This&That: Language-Gesture Controlled Video Generation for Robot Planning
Boyang Wang, Nikhil Sridhar, Chao Feng, Mark Van der Merwe, Adam Fishman, Nima Fazeli, Jeong Joon Park
TL;DR
This&That tackles the challenge of enabling robots to understand and act on simple language-gesture instructions by coupling a language-gesture conditioned video diffusion model with a video-based behavioral cloning policy (DiVA). By conditioning video generation on both text and 2D gesture cues, the framework produces action-planning videos that better reflect user intent, which are then translated into robot actions through a Transformer-based BC model. On real-robot-leaning Bridge datasets and simulated Isaac Gym rollouts, the approach achieves superior video quality, alignment to user intent, and higher task success, particularly in ambiguous scenes where language alone falters.

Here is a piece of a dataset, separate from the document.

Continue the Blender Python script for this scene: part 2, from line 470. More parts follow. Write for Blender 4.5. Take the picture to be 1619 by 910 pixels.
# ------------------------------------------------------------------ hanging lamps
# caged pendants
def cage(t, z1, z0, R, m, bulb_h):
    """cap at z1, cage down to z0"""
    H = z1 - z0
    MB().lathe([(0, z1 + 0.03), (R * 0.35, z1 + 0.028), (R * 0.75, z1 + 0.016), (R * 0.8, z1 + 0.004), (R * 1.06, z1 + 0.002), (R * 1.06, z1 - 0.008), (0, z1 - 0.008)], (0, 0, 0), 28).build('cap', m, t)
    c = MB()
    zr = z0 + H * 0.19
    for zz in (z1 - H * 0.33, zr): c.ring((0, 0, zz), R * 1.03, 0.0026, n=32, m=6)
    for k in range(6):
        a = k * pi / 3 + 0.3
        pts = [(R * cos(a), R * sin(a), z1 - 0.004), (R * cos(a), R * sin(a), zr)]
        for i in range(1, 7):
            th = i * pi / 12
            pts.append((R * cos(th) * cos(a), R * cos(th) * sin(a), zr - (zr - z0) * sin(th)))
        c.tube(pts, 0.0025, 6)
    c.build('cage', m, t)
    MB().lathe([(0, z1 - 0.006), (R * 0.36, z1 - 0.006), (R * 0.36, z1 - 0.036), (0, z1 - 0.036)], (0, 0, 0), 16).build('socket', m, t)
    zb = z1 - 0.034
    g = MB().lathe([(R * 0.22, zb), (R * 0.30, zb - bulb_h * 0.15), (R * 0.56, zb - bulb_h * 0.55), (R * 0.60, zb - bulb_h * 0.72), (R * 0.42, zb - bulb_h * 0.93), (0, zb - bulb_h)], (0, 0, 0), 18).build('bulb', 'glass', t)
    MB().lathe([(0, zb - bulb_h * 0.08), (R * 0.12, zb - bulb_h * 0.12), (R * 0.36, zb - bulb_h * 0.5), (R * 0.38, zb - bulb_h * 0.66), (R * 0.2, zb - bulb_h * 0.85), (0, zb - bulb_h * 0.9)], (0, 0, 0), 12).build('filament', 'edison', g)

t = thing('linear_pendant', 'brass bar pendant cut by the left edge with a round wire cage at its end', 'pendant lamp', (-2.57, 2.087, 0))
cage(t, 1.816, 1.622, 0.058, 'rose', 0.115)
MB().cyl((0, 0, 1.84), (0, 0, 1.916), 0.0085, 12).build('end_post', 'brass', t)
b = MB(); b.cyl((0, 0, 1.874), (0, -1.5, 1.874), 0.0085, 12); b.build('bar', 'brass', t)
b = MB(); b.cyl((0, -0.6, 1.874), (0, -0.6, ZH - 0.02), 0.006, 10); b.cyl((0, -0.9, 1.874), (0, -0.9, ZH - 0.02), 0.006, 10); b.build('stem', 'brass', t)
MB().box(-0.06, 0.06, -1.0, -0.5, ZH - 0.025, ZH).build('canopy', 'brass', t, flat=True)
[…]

The work highlights a practical path toward multi-task, human-robot collaboration by treating video predictions as intermediate planners that can be robustly mapped to manipulation actions, with clear avenues for real-world transfer and extension to longer-horizon tasks.
Abstract
Clear, interpretable instructions are invaluable when attempting any complex task. Good instructions help to clarify the task and even anticipate the steps needed to solve it. In this work, we propose a robot learning framework for communicating, planning, and executing a wide range of tasks, dubbed This&That. This&That solves general tasks by leveraging video generative models, which, through training on internet-scale data, contain rich physical and semantic context. In this work, we tackle three fundamental challenges in video-based planning: 1) unambiguous task communication with simple human instructions, 2) controllable video generation that respects user intent, and 3) translating visual plans into robot actions. This&That uses language-gesture conditioning to generate video predictions, as a succinct and unambiguous alternative to existing language-only methods, especially in complex and uncertain environments. These video predictions are then fed into a behavior cloning architecture dubbed Diffusion Video to Action (DiVA), which outperforms prior state-of-the-art behavior cloning and video-based planning methods by substantial margins.